【溝口】ある程度馬力がないと防弾仕様は無理なんですよね。重量に耐えられないから。そういう実用面も確かにある。一方で伝統的なヤクザルックにも実用面がある。暴力団は暴力のプロだからといって、しょっちゅう暴力を振るっているわけではありません。

むしろ暴力のプロだからこそ、暴力の費用を熟知し、極力その発動を控えようとします。そのため彼らは、暴力を振るうかもしれないという雰囲気作りを行う。ヤクザルックというのはそのためにあり、相手のほうが自分を恐れて避けるように仕向けることで、衝突と暴力の費用を節約しているとも言えます。

刺青も同様で、見た者に恐怖を与える威嚇力や、仲間内で幅が利く、大きな顔ができる、といった意味合いがある。

「金漬けにして、うまくしますさかい」

【鈴木】スター的存在のネーム・バリューがあれば、くだらない見栄を張る必要はありません。ヤクザの見栄は、本来、切るものです。ヤクザはメンツで生きているから、食事を共にした際、誰が払うかで揉めたりする。日本的な面倒くささの極北です。

金を払った側がかっこつけたことになるので、無理に払うと顔を潰す。喫茶店程度ならどちらが支払ってもいいでしょうが、それなりの金額になると、支払う意思表示をしてから勘定を払ったほうがトラブルになりません。

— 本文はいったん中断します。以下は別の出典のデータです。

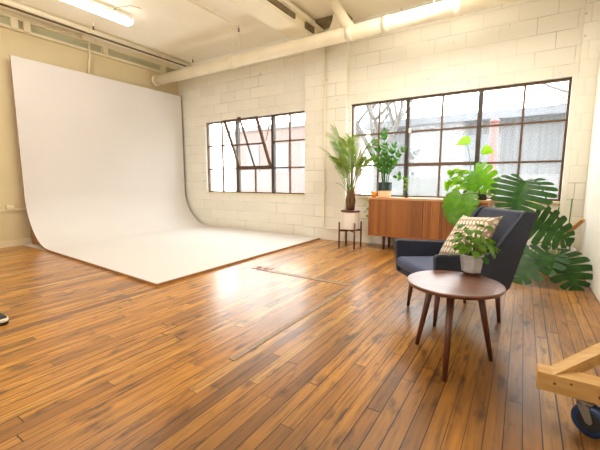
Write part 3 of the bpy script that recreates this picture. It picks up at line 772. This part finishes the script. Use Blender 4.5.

ヤクザの選ぶ店は特別待遇をしてくれるので、べらぼうに勘定が高い。和食で一人7万円なんてすぐ超えます。大してうまくはありません。店にすれば上客です。

【溝口】相手がヤクザでもカタギでも、今回はおれが奢っておいたほうが得というような人間はいるわけです。そのほうが長い目で見れば、自分にとってプラスになるお客さん、相手というのがいるわけでしょう。そういう者に払われたら、それは迷惑だということになる。

【鈴木】実際、金は力です。金で負い目を持つと、ヤクザだって頭が上がりません。

【溝口】会食に関して僕の個人的な体験を言うと、原稿をめぐって山健組とトラブルを起こしたときに、山健組のある幹部がトラブル解決の担当になった。新宿のホテルに呼び出されて、「この部分を直せ」と言われました。僕は断わった。

そうしたら、その組長は山健組の若頭に電話して、「今、溝口に会うてます、溝口は直さないと言ってます、私がこいつに飲ませ、食わせ、金漬けにして、うまくしますさかい、それでええでっしゃろ」と、僕に聞こえよがしに電話しました。